Sami Kohen

Sami Kohen

skohen@milliyet.com.tr

Tüm Yazıları
Haberin Devamı


       Türkiye'nin halen Malezya başkenti Kuala Lumpur'da yapılmakta olan İslam Konferansı Örgütü (İKÖ) Dışişleri bakanları toplantısına olağanüstü bir önem vermesinin başlıca nedeni, kuruluşun bir numaralı yöneticisi durumundaki Genel Sekreter koltuğuna adaylığını koymuş olmasıdır.
       Bu kez konferansa iki bakan ve 28 kişilik bir heyetle katılan Türkiye'nin bu kevkiyi elde etmek isteyişi, dış politika hedefleri ile ilintilidir. Ankara dış ilişkilerini çeşitlendirmek, çok boyutlu hale getirmek ve böylece etkinliğini artırmak için, sahip olduğu coğrafi, tarihi, kültürel ve stratejik olan haklarını kullanmak çabasındadır.
       Bu bağlamda, Türk diplomasisi İslam dünyasının bir nevi siyasal çatısını oluşturan İKÖ'de de daha aktif bir rol oynamakta yarar görmektedir. Her ne kadar 56 üyesi bulunan İKÖ - diğer bölgesel kuruluşlar kadar - dünya siyasetinde ağırlığını hissettiremiyorsa da, Ankara bu uluslararası camianın iyi yönlendirilmesi halinde, daha büyük bir etkinliğe sahip olabileceği kanısındadır.
       * * *
       TÜRKİYE'nin Genel Sekreterliğe adaylığını koyarken ve son günlerde lobi faaliyetini yoğunlaştırırken öne sürdüğü çok anlamlı bir argüman var: Genel sekreter adayı olan deneyimli büyükelçi Yaşar Yakış'ın belirttiği gibi, bu teşkilatın başında bir Türk'ün bulunması İslam ile laikliğin birlikte yaşayabileceğinin canlı bir örneğini verecektir. Türkiye, İKÖ'de Türkiye ile Batı arasında bir köprü işlevini görecektir...
       İKÖ'de Genel Sekreter dört yılda bir kıtalara göre dönüşümlü olarak değişir. Son dönemde bu görevi yapan Fas'ın, şimdi işi bir Asyalıya devretmesi söz konusu. Türkiye Asya kıtasına mensup bir ülke olarak aday. Bangladeş de onun rakibi. Ama bu arada Fas da - Arap blokundan aldığı cesaretle - yeniden adaylığını koymuş bulunuyor.
       Gerçi Türkiye'yi destekleyen Asya ve Afrika ülkeleri var.
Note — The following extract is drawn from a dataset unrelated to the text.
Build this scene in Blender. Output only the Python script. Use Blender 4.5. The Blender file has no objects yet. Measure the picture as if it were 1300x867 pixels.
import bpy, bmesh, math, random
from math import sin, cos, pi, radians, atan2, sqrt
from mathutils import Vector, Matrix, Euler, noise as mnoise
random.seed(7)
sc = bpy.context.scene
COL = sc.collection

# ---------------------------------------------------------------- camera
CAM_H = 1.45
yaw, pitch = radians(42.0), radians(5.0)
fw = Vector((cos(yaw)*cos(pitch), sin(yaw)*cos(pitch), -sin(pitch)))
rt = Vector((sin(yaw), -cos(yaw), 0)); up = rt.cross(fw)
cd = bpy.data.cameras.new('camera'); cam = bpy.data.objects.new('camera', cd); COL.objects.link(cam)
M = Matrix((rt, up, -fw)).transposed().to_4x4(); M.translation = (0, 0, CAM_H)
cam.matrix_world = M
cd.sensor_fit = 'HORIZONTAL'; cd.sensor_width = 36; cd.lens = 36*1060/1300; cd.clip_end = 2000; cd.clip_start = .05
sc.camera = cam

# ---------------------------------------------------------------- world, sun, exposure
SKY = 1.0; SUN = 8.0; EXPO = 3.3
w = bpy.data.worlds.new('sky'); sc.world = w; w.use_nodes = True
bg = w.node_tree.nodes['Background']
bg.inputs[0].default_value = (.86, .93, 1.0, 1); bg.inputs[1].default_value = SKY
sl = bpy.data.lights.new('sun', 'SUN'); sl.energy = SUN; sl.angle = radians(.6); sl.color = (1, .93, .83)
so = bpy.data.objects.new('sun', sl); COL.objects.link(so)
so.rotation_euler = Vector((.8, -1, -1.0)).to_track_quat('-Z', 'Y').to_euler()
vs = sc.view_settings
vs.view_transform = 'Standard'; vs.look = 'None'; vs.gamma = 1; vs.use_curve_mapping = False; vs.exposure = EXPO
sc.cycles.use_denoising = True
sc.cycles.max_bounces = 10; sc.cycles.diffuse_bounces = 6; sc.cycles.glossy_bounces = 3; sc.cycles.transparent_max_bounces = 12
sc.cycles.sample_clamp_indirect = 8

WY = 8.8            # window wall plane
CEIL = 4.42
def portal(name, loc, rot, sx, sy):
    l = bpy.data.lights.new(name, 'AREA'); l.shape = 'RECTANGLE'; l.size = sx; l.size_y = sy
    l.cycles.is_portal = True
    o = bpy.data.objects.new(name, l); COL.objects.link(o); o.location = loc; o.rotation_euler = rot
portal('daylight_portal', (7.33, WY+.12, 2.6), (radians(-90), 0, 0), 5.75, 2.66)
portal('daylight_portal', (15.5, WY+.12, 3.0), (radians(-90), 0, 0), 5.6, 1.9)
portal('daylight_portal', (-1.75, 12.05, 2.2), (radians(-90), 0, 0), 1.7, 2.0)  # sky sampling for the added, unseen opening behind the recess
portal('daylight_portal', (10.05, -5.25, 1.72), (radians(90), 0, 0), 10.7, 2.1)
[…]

Buna karşılık, "Arap dayanışması"na ve "din faktörleri"ne öncelik verenler rakip adaylara meylediyor.
       Aslında bu, ciddi bir siyasal tercih olayıdır. Diğer bir deyişle İKÖ üyelerinin oyu, bu örgütün nasıl bir kimlik taşımasını ve nasıl bir yol izlemesini istediklerini ortaya koyacaktır. Ama kabul etmeli ki, bu gibi örgütlerde objektif ve mantıklı ölçütlerden çok, bencil hesaplar ağır basıyor...
       * * *
       KONFERANSIN açılışında Malezya Başbakanı'nın konuşmasının bir yerinde geçmişteki hatalardan söz ederken Arapların Osmanlı yönetimine karşı emperyalistlerle işbirliği yapmasını örnek olarak göstermesi ilginçtir. Verilen mesaj, İslam ülkelerinin, gerçek çıkarlarını bilmesi ve birlikte hareket etmesi gerektiğidir.
       Dışişleri Bakanı İsmail Cem de benzer bir mesaj vermiştir. Onun deyişi ile "çatışmalarda her zaman Müslüman ülkelerin kaybetmelerinin nedeni, kendilerinin gerektiği gibi işbirliği yapmamasıdır". Cem'e göre bu zaaf, İKÖ'nün daha iyi örgütlenmesi ile giderilebilir.
       Bakan'ın bu bağlamda saydığı bazı örnekler için bu gözlem geçerlidir. Ama bazı örnekleri bu genellemeye dahil etmek mümkün değil. Irak'ı ele alalım: Bu ülkenin içine düştüğü durumun nedeni, kendisine İslam dünyasının destek vermemesi mi, yoksa Saddam Hüseyin'in İran ve Kuveyt gibi İslam ülkelerine saldırması ve yayılmacı politikalar izlemesi midir?
       Bizi ilgilendiren örnek Kıbrıs tabii. Gerçekten eğer İslam alemi Türk tarafını desteklese idi, KKTC bugün daha güçlü bir pozisyonda olabilirdi.
       Bakalım İKÖ'nün bu toplantısından, böyle bir destek - net olarak - çıkacak mı?